◆ **The exercise**:
Copy out the whole listing exactly as written, leaving the pictures behind.

─── Provided data ───

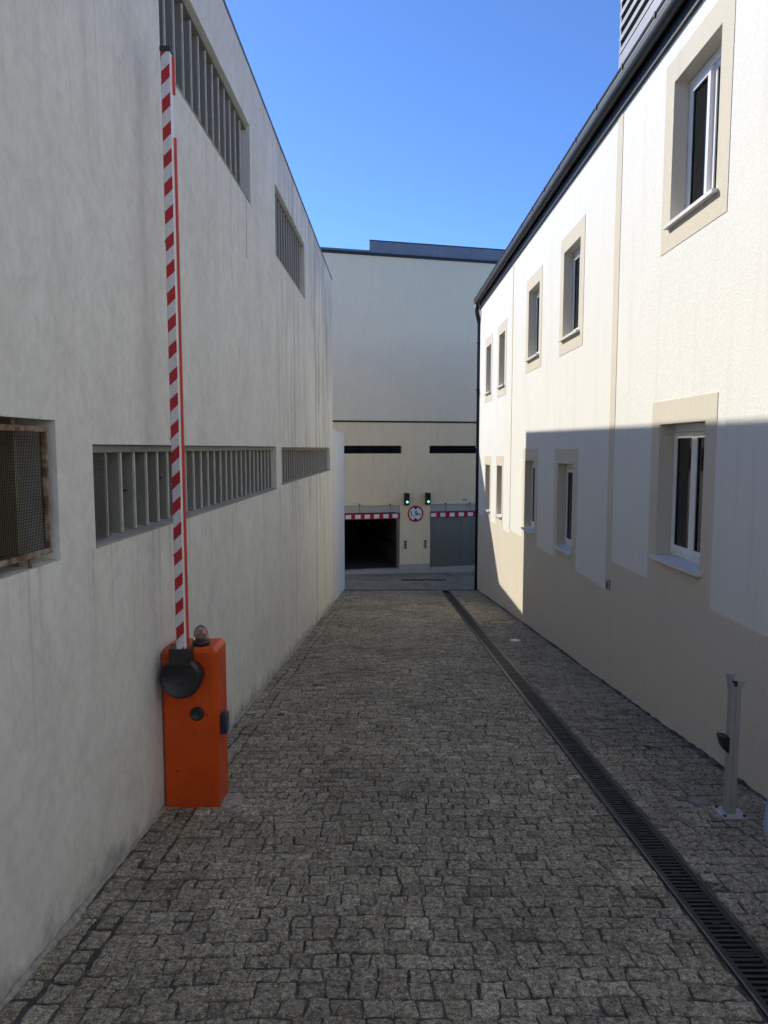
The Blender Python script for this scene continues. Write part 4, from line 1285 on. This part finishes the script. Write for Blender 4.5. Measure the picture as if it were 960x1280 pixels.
# a person walking just beyond the right edge of the frame: only an elbow shows
def person():
    gx, gy = 1.395, 2.0
    g0 = gz(gy)
    root = thing('person', (gx, gy, g0), 'person in a blue denim shirt, only an elbow showing at the picture edge', 'person')
    J = {  # name: (x, y, z, radius) relative to the feet, facing +y
        'pelvis': (0, 0, .95, .13), 'waist': (0, .0, 1.08, .125), 'chest': (0, .01, 1.28, .145), 'neckb': (0, 0, 1.45, .075), 'neck': (0, .01, 1.52, .055), 'head0': (0, .03, 1.60, .078), 'head1': (0, .025, 1.70, .088), 'head2': (0, .01, 1.77, .06),
        'lsh': (-.17, 0, 1.40, .062), 'lel': (-.262, -.05, 1.09, .047), 'lwr': (-.12, .13, .98, .032), 'lpalm': (-.08, .18, .955, .03),
        'rsh': (.17, 0, 1.40, .062), 'rel': (.24, -.06, 1.12, .047), 'rwr': (.23, .02, .87, .032), 'rpalm': (.225, .04, .79, .03),
        'lhip': (-.095, 0, .90, .1), 'lkn': (-.10, .07, .50, .066), 'lan': (-.10, -.02, .10, .045), 'lto': (-.11, .14, .035, .035),
        'rhip': (.095, 0, .90, .1), 'rkn': (.10, .03, .49, .066), 'ran': (.10, -.14, .12, .045), 'rto': (.11, .0, .04, .035),
    }
    E = [('pelvis', 'waist'), ('waist', 'chest'), ('chest', 'neckb'), ('neckb', 'neck'), ('neck', 'head0'), ('head0', 'head1'), ('head1', 'head2'),
         ('neckb', 'lsh'), ('lsh', 'lel'), ('lel', 'lwr'), ('lwr', 'lpalm'), ('neckb', 'rsh'), ('rsh', 'rel'), ('rel', 'rwr'), ('rwr', 'rpalm'),
         ('pelvis', 'lhip'), ('lhip', 'lkn'), ('lkn', 'lan'), ('lan', 'lto'), ('pelvis', 'rhip'), ('rhip', 'rkn'), ('rkn', 'ran'), ('ran', 'rto')]
    for sd in ('l', 'r'):
        px, py, pz, _ = J[sd + 'palm']
        d = Vector(J[sd + 'palm'][:3]) - Vector(J[sd + 'wr'][:3]); d.normalize()
        side = Vector((0, 0, 1)).cross(d) if abs(d.z) < .9 else Vector((0, 1, 0))
        side.normalize()
        for k, ln in enumerate((.075, .085, .08, .065)):
            b0 = Vector((px, py, pz)) + side * (k - 1.5) * .017 + d * .02
            m1 = b0 + d * ln * .5 + Vector((0, 0, -.006)); m2 = b0 + d * ln + Vector((0, 0, -.022))
            for nm, q, rr in ((f'{sd}f{k}a', m1, .009), (f'{sd}f{k}b', m2, .0075)): J[nm] = (*q, rr)
            E += [(sd + 'palm', f'{sd}f{k}a'), (f'{sd}f{k}a', f'{sd}f{k}b')]
        th = Vector(J[sd + 'wr'][:3]) + d * .03 + side * (.035 if sd == 'l' else -.035) + Vector((0, 0, -.01)); J[sd + 'ta'] = (*th, .011)
        t2 = th + d * .05; J[sd + 'tb'] = (*t2, .009)
        E += [(sd + 'wr', sd + 'ta'), (sd + 'ta', sd + 'tb')]
    names = list(J)
    me = bpy.data.meshes.new('body')
    me.from_pydata([J[n][:3] for n in names], [(names.index(a), names.index(b)) for a, b in E], [])
    tmp = bpy.data.objects.new('body_t', me); COL.objects.link(tmp)
    tmp.modifiers.new('skin', 'SKIN')
    if not me.skin_vertices: bpy.context.view_layer.update()
    for i, n in enumerate(names):
        sv = me.skin_vertices[0].data[i]; sv.radius = (J[n][3], J[n][3] * (.8 if n in ('pelvis', 'waist', 'chest') else 1)); sv.use_root = (n == 'pelvis')
    sub = tmp.modifiers.new('sub', 'SUBSURF'); sub.levels = 2; sub.render_levels = 2
    bm_me = bpy.data.meshes.new_from_object(tmp.evaluated_get(bpy.context.evaluated_depsgraph_get()))
    bpy.data.objects.remove(tmp)
    bm_me.name = 'body'
    bm_me.materials.clear()
    for k in ('jeans', 'shirt', 'skin', 'shoe'): bm_me.materials.append(M[k])
    for pl in bm_me.polygons:
        c = pl.center; pl.use_smooth = True
        hand = (abs(c.x) > .15 or c.y > .115) and .6 < c.z < 1.0 and ((c.x < 0 and c.y > .12) or (c.x > 0 and c.z < .86))
        pl.material_index = 2 if (c.z > 1.5 or hand) else 3 if c.z < .1 else 0 if (c.z < .98 and abs(c.x) < .19) else 1
    o = bpy.data.objects.new('body', bm_me); COL.objects.link(o); o.parent = root
    # face and hair
    ORG[o.name] = Vector((gx, gy, g0))
    W = lambda x, y, z: (gx + x, gy + y, g0 + z)
    MB(W).lathe((0, .0, 1.70), (0, 0, 1), [(.088, -.06), (.1, -.02), (.103, .03), (.09, .075), (.06, .105), (.002, .118)], 24).build('hair', 'hair', root)
    MB(W).tube([(0, .115, 1.685), (0, .138, 1.652), (0, .118, 1.64)], [.008, .013, .009], 8).build('nose', 'skin', root)
    for sx_ in (-1, 1):
        MB(W).lathe((sx_ * .032, .108, 1.685), (0, 1, 0), [(.012, 0), (.01, .006), (.002, .008)], 12).build('eye', 'black', root)
        MB(W).lathe((sx_ * .092, .02, 1.665), (sx_, 0, 0), [(.026, 0), (.024, .008), (.01, .012)], 12).build('ear', 'skin', root)
    MB(W).tube([(-.024, .112, 1.615), (0, .118, 1.612), (.024, .112, 1.615)], .005, 8).build('mouth', 'red_rubber', root)
person()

───

◆ **Answer for the task**:
The Blender Python script for this scene continues. Write part 4, from line 1285 on. This part finishes the script. Write for Blender 4.5. Measure the picture as if it were 960x1280 pixels.
# a person walking just beyond the right edge of the frame: only an elbow shows
def person():
    gx, gy = 1.395, 2.0
    g0 = gz(gy)
    root = thing('person', (gx, gy, g0), 'person in a blue denim shirt, only an elbow showing at the picture edge', 'person')
    J = {  # name: (x, y, z, radius) relative to the feet, facing +y
        'pelvis': (0, 0, .95, .13), 'waist': (0, .0, 1.08, .125), 'chest': (0, .01, 1.28, .145), 'neckb': (0, 0, 1.45, .075), 'neck': (0, .01, 1.52, .055), 'head0': (0, .03, 1.60, .078), 'head1': (0, .025, 1.70, .088), 'head2': (0, .01, 1.77, .06),
        'lsh': (-.17, 0, 1.40, .062), 'lel': (-.262, -.05, 1.09, .047), 'lwr': (-.12, .13, .98, .032), 'lpalm': (-.08, .18, .955, .03),
        'rsh': (.17, 0, 1.40, .062), 'rel': (.24, -.06, 1.12, .047), 'rwr': (.23, .02, .87, .032), 'rpalm': (.225, .04, .79, .03),
        'lhip': (-.095, 0, .90, .1), 'lkn': (-.10, .07, .50, .066), 'lan': (-.10, -.02, .10, .045), 'lto': (-.11, .14, .035, .035),
        'rhip': (.095, 0, .90, .1), 'rkn': (.10, .03, .49, .066), 'ran': (.10, -.14, .12, .045), 'rto': (.11, .0, .04, .035),
    }
    E = [('pelvis', 'waist'), ('waist', 'chest'), ('chest', 'neckb'), ('neckb', 'neck'), ('neck', 'head0'), ('head0', 'head1'), ('head1', 'head2'),
         ('neckb', 'lsh'), ('lsh', 'lel'), ('lel', 'lwr'), ('lwr', 'lpalm'), ('neckb', 'rsh'), ('rsh', 'rel'), ('rel', 'rwr'), ('rwr', 'rpalm'),
         ('pelvis', 'lhip'), ('lhip', 'lkn'), ('lkn', 'lan'), ('lan', 'lto'), ('pelvis', 'rhip'), ('rhip', 'rkn'), ('rkn', 'ran'), ('ran', 'rto')]
    for sd in ('l', 'r'):
        px, py, pz, _ = J[sd + 'palm']
        d = Vector(J[sd + 'palm'][:3]) - Vector(J[sd + 'wr'][:3]); d.normalize()
        side = Vector((0, 0, 1)).cross(d) if abs(d.z) < .9 else Vector((0, 1, 0))
        side.normalize()
        for k, ln in enumerate((.075, .085, .08, .065)):
            b0 = Vector((px, py, pz)) + side * (k - 1.5) * .017 + d * .02
            m1 = b0 + d * ln * .5 + Vector((0, 0, -.006)); m2 = b0 + d * ln + Vector((0, 0, -.022))
            for nm, q, rr in ((f'{sd}f{k}a', m1, .009), (f'{sd}f{k}b', m2, .0075)): J[nm] = (*q, rr)
            E += [(sd + 'palm', f'{sd}f{k}a'), (f'{sd}f{k}a', f'{sd}f{k}b')]
        th = Vector(J[sd + 'wr'][:3]) + d * .03 + side * (.035 if sd == 'l' else -.035) + Vector((0, 0, -.01)); J[sd + 'ta'] = (*th, .011)
        t2 = th + d * .05; J[sd + 'tb'] = (*t2, .009)
        E += [(sd + 'wr', sd + 'ta'), (sd + 'ta', sd + 'tb')]
    names = list(J)
    me = bpy.data.meshes.new('body')
    me.from_pydata([J[n][:3] for n in names], [(names.index(a), names.index(b)) for a, b in E], [])
    tmp = bpy.data.objects.new('body_t', me); COL.objects.link(tmp)
    tmp.modifiers.new('skin', 'SKIN')
    if not me.skin_vertices: bpy.context.view_layer.update()
    for i, n in enumerate(names):
        sv = me.skin_vertices[0].data[i]; sv.radius = (J[n][3], J[n][3] * (.8 if n in ('pelvis', 'waist', 'chest') else 1)); sv.use_root = (n == 'pelvis')
    sub = tmp.modifiers.new('sub', 'SUBSURF'); sub.levels = 2; sub.render_levels = 2
    bm_me = bpy.data.meshes.new_from_object(tmp.evaluated_get(bpy.context.evaluated_depsgraph_get()))
    bpy.data.objects.remove(tmp)
    bm_me.name = 'body'
    bm_me.materials.clear()
    for k in ('jeans', 'shirt', 'skin', 'shoe'): bm_me.materials.append(M[k])
    for pl in bm_me.polygons:
        c = pl.center; pl.use_smooth = True
        hand = (abs(c.x) > .15 or c.y > .115) and .6 < c.z < 1.0 and ((c.x < 0 and c.y > .12) or (c.x > 0 and c.z < .86))
        pl.material_index = 2 if (c.z > 1.5 or hand) else 3 if c.z < .1 else 0 if (c.z < .98 and abs(c.x) < .19) else 1
    o = bpy.data.objects.new('body', bm_me); COL.objects.link(o); o.parent = root
    # face and hair
    ORG[o.name] = Vector((gx, gy, g0))
    W = lambda x, y, z: (gx + x, gy + y, g0 + z)
    MB(W).lathe((0, .0, 1.70), (0, 0, 1), [(.088, -.06), (.1, -.02), (.103, .03), (.09, .075), (.06, .105), (.002, .118)], 24).build('hair', 'hair', root)
    MB(W).tube([(0, .115, 1.685), (0, .138, 1.652), (0, .118, 1.64)], [.008, .013, .009], 8).build('nose', 'skin', root)
    for sx_ in (-1, 1):
        MB(W).lathe((sx_ * .032, .108, 1.685), (0, 1, 0), [(.012, 0), (.01, .006), (.002, .008)], 12).build('eye', 'black', root)
        MB(W).lathe((sx_ * .092, .02, 1.665), (sx_, 0, 0), [(.026, 0), (.024, .008), (.01, .012)], 12).build('ear', 'skin', root)
    MB(W).tube([(-.024, .112, 1.615), (0, .118, 1.612), (.024, .112, 1.615)], .005, 8).build('mouth', 'red_rubber', root)
person()